Hyperbranched 5,6-glucan as reducing sugar ball

The ring-opening polymerization of 5,6-anhydro-1,2-O-isopropylidene-α-D-glucofuranose (1) as a latent cyclic AB2-type monomer was carried out using potassium tert-butoxide (t-BuOK) or boron trifluoride diethyletherate (BF3·OEt2) as an initiator in order to synthesize a novel hyperbranched glycopolymer. The anionic and cationic polymerizations proceeded via the proton-transfer reaction mechanism to produce the hyperbranched poly(5,6-anhydro-1,2-O-isopropylidene-α-D-glucofuranose) (2). In particular, the cationic polymerization with the slow-monomer-addition strategy is a facile method leading to the hyperbranched glycopolymers with high molecular weights and highly branched structures. The weight-average molecular weight (Mw,SEC-MALLS) values of 2 measured by multi-angle laser light scattering (MALLS) varied in the range from 7400 to 122 400, which were significantly higher than the weight-average molecular weight (Mw,SEC) values determined by size exclusion chromatography (SEC). The intrinsic viscosities ([η]) of these polymers were very low in the range of 3.3–4.6 mL g−1 and the Mark–Houwink–Sakurada exponents, α, were calculated to be 0.08–0.27. These results of the MALLS, SEC, and viscosity measurements suggested that these polymers exist in a compact spherical conformation in solution because of their highly branched structure.

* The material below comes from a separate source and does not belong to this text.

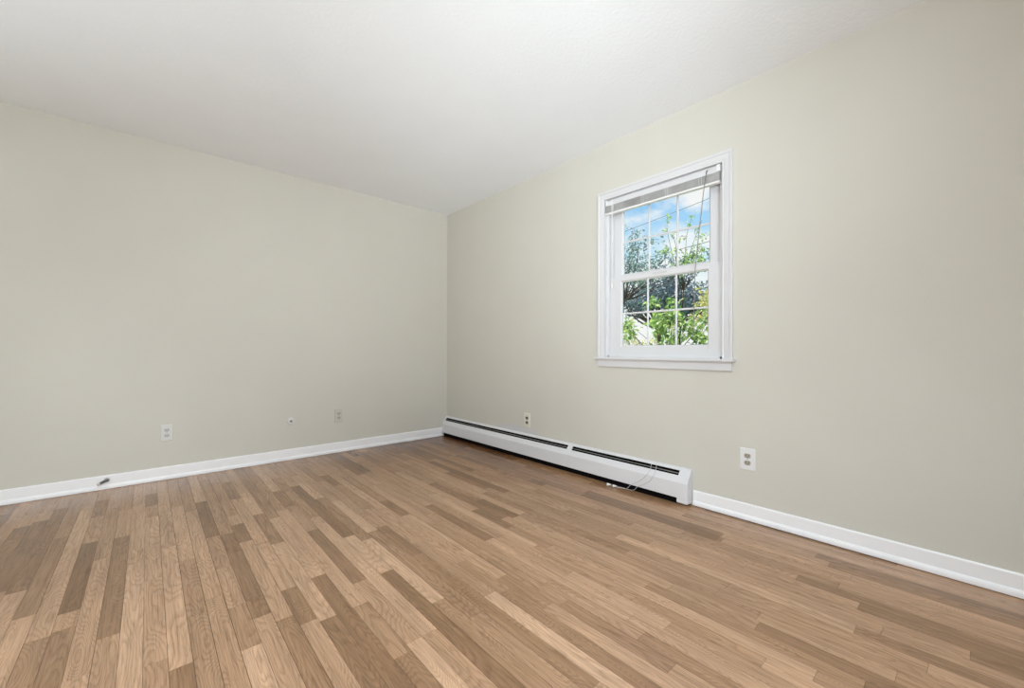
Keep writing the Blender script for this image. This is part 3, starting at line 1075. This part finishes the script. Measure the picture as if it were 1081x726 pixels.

The synthesis of the hyperbranched 5,6-glucan (3) by hydrolysis of polymer 2 was also demonstrated. Polymer 3 is a novel water-soluble hyperbranched glycopolymer arranged with numerous reducing D-glucose units on the peripheries of the polymer, and has a higher reducing ability than D-glucose because of the glyco-cluster effect or the multivalent effect of the reducing D-glucose units. Therefore, polymer 3 should be called a “reducing sugar ball”.